Linda Vista Adventist Elementary School

 

Community Support

LVAES believes that everyone should be able to attend Adventist schools, regardless of financial status. Through the support of our community, we were able to provide nearly $40,000 in need-based scholarships this year. Additionally, the LVAES community raised more than $90,000 last year for tuition assistance and to install a nature-inspired playground.

Their vision is to develop all areas of our extensive campus (12+ acres) to meet the needs of the whole child (body, heart, mind, and soul). In two months, through its annual read-a-thon, the LVAES community raised more than $50,000 to make the dream of a nature-inspired playground a reality.
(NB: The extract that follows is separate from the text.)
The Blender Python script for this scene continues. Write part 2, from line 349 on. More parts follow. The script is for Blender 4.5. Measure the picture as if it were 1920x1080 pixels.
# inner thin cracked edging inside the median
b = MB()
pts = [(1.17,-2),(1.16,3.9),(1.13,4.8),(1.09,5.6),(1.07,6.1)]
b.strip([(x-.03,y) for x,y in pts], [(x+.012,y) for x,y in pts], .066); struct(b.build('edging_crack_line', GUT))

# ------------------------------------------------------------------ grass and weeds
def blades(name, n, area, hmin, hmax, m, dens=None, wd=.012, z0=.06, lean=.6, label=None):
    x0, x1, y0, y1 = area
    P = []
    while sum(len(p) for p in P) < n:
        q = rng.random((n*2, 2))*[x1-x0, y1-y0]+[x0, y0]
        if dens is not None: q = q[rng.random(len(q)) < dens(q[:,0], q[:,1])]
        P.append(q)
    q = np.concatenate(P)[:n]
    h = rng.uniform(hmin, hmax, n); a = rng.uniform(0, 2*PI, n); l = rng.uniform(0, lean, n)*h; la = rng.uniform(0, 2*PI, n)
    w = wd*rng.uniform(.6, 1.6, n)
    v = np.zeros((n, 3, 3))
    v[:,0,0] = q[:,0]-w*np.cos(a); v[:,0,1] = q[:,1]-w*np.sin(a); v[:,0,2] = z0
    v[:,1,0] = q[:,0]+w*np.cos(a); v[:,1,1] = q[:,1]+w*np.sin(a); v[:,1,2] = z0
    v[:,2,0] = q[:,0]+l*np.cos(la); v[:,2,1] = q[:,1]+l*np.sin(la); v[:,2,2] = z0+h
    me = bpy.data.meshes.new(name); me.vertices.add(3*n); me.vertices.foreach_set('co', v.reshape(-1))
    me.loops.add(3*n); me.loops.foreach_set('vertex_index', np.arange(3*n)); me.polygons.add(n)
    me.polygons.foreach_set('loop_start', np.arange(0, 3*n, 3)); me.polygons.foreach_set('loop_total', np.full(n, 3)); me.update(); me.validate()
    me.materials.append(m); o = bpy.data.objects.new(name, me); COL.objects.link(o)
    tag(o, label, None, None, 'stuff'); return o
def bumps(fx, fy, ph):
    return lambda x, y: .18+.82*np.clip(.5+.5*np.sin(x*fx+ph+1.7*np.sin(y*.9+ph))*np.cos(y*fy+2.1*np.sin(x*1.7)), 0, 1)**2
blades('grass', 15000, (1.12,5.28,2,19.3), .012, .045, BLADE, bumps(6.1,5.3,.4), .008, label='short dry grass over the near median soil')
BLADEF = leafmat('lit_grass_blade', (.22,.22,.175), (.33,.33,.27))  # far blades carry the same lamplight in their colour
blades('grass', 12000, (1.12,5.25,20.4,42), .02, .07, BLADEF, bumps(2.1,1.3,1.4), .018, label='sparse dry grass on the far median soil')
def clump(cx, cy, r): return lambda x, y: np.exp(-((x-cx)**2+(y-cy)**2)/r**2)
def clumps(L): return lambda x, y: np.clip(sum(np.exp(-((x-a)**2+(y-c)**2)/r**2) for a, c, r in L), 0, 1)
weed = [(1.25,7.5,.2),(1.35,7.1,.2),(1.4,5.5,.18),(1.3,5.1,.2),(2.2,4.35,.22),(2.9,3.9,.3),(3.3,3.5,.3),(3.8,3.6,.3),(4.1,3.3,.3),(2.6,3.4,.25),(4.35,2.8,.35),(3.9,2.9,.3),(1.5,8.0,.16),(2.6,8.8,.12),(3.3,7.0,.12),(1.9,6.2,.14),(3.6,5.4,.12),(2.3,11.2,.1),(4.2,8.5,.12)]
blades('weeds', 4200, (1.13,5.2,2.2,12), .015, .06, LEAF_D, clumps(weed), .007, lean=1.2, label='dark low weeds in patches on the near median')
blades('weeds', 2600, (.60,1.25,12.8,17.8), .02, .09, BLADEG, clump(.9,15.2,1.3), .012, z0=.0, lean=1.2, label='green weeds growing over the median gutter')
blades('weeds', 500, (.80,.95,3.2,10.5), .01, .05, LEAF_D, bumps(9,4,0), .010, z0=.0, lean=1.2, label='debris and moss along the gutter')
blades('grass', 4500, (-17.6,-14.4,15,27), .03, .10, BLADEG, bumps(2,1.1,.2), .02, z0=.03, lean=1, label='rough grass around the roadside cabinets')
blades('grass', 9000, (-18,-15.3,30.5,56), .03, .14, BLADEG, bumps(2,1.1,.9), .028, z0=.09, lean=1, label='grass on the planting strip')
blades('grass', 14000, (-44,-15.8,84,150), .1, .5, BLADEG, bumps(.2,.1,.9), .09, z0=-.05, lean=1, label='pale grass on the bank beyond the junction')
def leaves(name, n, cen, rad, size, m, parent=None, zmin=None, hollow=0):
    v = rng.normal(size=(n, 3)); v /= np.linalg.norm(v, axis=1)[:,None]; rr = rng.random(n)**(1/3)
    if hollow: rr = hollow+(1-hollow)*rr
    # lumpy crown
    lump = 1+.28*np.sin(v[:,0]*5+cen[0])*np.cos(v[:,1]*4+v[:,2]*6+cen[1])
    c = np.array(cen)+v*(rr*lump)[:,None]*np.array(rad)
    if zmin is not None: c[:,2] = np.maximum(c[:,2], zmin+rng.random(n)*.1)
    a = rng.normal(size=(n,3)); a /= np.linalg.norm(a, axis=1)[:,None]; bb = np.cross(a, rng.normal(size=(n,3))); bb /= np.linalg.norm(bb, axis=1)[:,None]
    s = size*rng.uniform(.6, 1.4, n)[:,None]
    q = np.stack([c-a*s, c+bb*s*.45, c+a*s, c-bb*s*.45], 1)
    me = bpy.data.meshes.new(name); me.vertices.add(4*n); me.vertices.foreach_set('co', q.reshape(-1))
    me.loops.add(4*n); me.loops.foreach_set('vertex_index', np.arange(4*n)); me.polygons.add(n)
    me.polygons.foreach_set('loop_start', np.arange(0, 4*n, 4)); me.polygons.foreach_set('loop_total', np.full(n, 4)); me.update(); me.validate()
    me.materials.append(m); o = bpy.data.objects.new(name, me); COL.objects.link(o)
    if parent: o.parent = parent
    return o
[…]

This summer, campus goats will be a welcome addition to the student garden program and Chicken Club, which has 14 hens already.

As an act of gratitude, LVAES is in the process of creating a donor-recognition mural that captures the heart of its educational philosophy and honors its annual patrons, who are dedicated to helping Adventist education thrive in Ventura County.

The branches of the tree will be filled in with leaf-shaped donor plaques over time.

 

 


 

 

STEAM Lab

With a one-time donation of $2,000, LVAES has implemented a STEAM (science, technology, engineering, art, and math) lab for our fifth- through eighth-grade students. Students spend 40 minutes twice a week absorbing real-life skills that bring textbook learning alive and provide the opportunity to use cool technology through theme-centered building challenges 

This year’s theme is transportation. Students began by learning about internal combustion engines and basic mechanics, culminating in groups of two disassembling and reassembling lawn mower engines. From there they’ll move on to the future of vehicles: electric cars. Students are using professional-level CAD software on their iPads to design their own cars and engineer how the components will fit. The students will turn their virtual models into reality with their 3D printer, and then they will assemble a circuit that includes a motor, switch, and at least 2 LEDs. It will culminate in a design contest and an endurance race across our parking lot. 

From electric cars, they will move on to rockets. Students will build model rockets, including designing and printing their own nose cones, fins, and motor mounts with CAD software and 3D printer. A software program allows them to model the potential height of their rocket’s trajectory and to calculate the center of pressure, which they’ll confirm with their wind tunnel to ensure safety. The project will culminate by launching the rockets from LVAES’s field.